Intelligence is the ability to remember the right thing at the right time. Every act of reasoning is simply remembering the right postulate at the right time. Indeed, all of problem solving is simply remembering an abstracted memory.
That “at the right time” is what makes computers such dumb-asses. A computer can remember a great deal, but it cannot abstract, cannot ‘remember’ that the last 5 times the user wrote dc/, the next command was cd/, and combine that with a ‘memory’ that cd and dc get transposed a lot.
So, step up and poke holes in my proposal, please.
There’s more to it than that. The people we regard as very intelligent may or may not have a great memory, but they’re extremely good about discovering connections between concepts. The true geniuses are the people who make connections that no one else has seen before.
But, thassa kicker. I am defining intelligence as the ability to see one concept and “remember” another concept, so as to make the connection between them.
You mean to say, the connections that “average” people can’t make.
If someone discovers some brilliant connection without being aware that it’s already been discovered, would that person be any less of a genius than the “original discoverer” ?
Hehe… When I read the title of this I thought you’d be ranting on how people were stupid enough to believe that the children of England’s lower classes were being considered as a food source.

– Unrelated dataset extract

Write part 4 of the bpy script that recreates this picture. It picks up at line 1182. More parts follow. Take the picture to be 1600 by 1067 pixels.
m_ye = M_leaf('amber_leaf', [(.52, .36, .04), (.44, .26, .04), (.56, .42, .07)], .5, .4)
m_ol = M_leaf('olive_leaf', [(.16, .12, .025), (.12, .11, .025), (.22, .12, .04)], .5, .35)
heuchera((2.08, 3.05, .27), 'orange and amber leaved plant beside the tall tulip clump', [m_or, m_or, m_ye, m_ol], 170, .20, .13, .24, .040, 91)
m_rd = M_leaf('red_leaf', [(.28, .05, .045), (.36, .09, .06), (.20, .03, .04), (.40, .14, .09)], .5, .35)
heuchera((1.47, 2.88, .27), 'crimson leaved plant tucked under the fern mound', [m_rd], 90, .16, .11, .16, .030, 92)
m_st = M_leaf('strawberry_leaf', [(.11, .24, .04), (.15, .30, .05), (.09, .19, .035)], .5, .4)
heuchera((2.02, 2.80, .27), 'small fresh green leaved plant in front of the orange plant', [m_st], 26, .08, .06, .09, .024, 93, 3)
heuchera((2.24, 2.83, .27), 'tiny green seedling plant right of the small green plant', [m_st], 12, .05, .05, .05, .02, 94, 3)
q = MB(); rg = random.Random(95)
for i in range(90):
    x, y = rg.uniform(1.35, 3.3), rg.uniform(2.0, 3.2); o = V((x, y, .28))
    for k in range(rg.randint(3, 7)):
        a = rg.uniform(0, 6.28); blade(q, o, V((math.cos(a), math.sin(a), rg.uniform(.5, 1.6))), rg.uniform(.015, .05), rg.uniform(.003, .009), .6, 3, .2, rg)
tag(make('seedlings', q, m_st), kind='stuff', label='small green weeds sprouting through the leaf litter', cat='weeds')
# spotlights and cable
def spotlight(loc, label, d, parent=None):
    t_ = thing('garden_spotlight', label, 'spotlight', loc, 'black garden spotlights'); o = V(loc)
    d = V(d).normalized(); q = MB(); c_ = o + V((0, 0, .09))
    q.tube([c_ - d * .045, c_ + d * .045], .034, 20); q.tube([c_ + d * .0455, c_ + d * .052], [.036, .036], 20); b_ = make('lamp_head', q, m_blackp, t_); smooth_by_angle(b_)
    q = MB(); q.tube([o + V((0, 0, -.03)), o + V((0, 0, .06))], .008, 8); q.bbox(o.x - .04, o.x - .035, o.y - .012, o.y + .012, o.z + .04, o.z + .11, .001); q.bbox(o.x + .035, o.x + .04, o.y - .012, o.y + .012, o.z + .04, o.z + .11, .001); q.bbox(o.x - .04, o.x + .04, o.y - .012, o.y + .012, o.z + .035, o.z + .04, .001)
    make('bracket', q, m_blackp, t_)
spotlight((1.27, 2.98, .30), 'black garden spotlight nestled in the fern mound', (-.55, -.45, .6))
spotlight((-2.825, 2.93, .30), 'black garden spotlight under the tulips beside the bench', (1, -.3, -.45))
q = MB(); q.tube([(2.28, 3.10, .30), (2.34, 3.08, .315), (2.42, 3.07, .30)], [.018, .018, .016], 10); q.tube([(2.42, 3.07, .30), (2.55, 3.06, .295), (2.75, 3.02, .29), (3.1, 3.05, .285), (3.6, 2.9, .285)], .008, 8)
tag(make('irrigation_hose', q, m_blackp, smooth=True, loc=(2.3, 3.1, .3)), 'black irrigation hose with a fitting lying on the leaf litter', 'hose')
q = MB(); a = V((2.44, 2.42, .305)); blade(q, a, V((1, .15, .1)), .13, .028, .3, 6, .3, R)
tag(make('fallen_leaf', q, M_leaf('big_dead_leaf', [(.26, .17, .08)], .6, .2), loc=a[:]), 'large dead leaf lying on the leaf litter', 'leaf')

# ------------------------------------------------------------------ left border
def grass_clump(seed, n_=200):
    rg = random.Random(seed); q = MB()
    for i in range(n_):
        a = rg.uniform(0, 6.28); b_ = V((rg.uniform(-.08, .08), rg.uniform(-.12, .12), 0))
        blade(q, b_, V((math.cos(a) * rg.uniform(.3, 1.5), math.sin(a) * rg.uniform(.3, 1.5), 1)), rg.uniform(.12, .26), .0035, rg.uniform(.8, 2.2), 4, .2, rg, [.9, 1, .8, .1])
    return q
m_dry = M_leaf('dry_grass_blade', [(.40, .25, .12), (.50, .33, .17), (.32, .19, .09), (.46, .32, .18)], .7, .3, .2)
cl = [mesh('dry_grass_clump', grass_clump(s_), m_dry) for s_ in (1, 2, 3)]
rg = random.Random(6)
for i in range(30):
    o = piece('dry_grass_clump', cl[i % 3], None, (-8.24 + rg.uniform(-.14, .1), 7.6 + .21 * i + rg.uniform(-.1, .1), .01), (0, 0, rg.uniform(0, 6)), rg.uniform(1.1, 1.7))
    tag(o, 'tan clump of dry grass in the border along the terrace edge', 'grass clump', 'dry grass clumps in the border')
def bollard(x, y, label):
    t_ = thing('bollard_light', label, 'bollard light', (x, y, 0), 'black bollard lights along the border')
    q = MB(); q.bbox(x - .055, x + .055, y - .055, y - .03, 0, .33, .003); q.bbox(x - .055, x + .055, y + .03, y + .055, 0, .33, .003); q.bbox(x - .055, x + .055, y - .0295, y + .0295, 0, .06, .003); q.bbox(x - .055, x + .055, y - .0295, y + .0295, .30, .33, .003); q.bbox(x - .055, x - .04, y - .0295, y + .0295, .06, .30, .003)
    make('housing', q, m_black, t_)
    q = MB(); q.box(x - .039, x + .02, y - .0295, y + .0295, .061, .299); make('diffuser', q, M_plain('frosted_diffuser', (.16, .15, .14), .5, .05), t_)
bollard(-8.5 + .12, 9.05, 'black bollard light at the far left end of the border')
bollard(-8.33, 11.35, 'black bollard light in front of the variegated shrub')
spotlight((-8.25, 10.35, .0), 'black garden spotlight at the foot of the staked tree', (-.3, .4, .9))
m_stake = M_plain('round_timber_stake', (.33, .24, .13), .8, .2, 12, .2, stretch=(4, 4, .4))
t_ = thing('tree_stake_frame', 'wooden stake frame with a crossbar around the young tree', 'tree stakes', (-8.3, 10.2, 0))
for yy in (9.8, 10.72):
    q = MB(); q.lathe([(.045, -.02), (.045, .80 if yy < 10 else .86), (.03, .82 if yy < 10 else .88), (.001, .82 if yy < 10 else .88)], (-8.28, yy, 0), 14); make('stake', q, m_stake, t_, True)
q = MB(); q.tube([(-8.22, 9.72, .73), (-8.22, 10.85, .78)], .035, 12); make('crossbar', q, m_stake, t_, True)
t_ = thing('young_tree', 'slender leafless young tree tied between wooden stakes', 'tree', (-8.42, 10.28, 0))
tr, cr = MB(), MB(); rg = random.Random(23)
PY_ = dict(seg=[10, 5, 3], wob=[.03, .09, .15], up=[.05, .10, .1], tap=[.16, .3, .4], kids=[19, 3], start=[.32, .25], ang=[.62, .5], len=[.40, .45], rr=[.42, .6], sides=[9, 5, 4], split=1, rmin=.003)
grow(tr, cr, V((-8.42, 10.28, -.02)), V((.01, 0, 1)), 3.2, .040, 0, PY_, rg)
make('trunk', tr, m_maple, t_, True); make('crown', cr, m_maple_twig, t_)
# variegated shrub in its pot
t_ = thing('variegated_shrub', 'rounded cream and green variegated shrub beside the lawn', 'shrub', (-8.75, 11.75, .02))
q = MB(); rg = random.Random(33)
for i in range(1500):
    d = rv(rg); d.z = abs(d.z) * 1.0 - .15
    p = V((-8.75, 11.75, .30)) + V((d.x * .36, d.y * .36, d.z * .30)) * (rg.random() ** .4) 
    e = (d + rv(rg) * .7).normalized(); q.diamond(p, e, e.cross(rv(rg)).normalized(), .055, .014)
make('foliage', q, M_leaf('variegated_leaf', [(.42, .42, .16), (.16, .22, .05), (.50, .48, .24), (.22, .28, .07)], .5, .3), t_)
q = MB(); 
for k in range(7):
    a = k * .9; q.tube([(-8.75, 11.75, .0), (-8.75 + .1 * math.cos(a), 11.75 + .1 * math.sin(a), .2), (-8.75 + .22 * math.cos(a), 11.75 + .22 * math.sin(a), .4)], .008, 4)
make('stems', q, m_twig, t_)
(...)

But, isn’t reason just remembering the right thing at the right time? Isn’t the ability to figure out that X creates Y based entirely on your ability to “remember” what happens when X ocurred in the past, or to remember that X1 > Y1, X2 > Y2, and thusly remember that X > Y?
And what is creativity, exactly? Isn’t it just chopping up memories finely enough that it is difficult to recognize them, and assembling them into a coherent whole?